SECTION IV

THE ROLE OF BOTANICAL ART IN SCIENCE
Accuracy and Detail in Botanical Art

Characteristic of botanical art is the realistic rendering of plants by accurately depicting plant structures and their details. In the late 1600s and into the 1700s, technical improvements in microscopes enabled botanical artists and scientists studying plants to magnify and visualize plant morphology more clearly. During this time all science, including the science of botany, was in its early stages of development. The Botanical Art form also developed as artists began working more closely with botanists, illustrating, drawing, and painting the plants being studied and described.

The most notable botanical artist during this time was Georg Dionysius Ehret (1708–1770) who for a time worked with Carl Linnaeus, the Swedish naturalist known for developing the binomial system of naming plants and animals. Under Linnaeus’s instruction, Ehret began to learn and understand plant morphology in more depth. His artistic rendering and inclusion of plant details alongside the main drawing has continued to influence botanical artists up to the present day and is a major contribution to the development of Botanical Art.

Illustrations in scientific publications best demonstrate the working relationship of the botanical artist and the scientist.
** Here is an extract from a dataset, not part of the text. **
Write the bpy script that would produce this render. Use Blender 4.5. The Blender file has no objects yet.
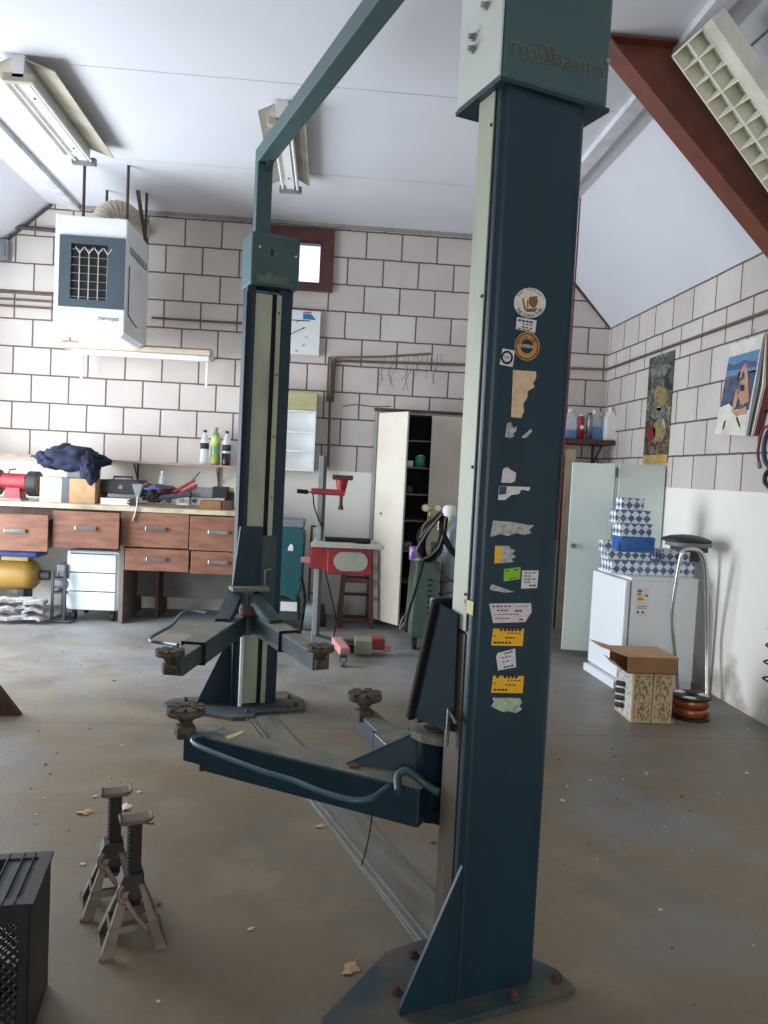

Usually done in pen and ink, they provide the viewer with an easily understandable visual description of what the scientist has written in the text.

In this section of the exhibit, examples of illustrations from the late 1800s and early 1900s show the influence of Ehret with the inclusion of enlargements of plant structures to reveal their finer details.

In Sections V and VI of the exhibit are many examples of illustrations that have appeared in recent publications and illustrations that will be used in future publications that continue this tradition of illustrating the details of plant structures alongside the larger depiction of the plant's overall structure.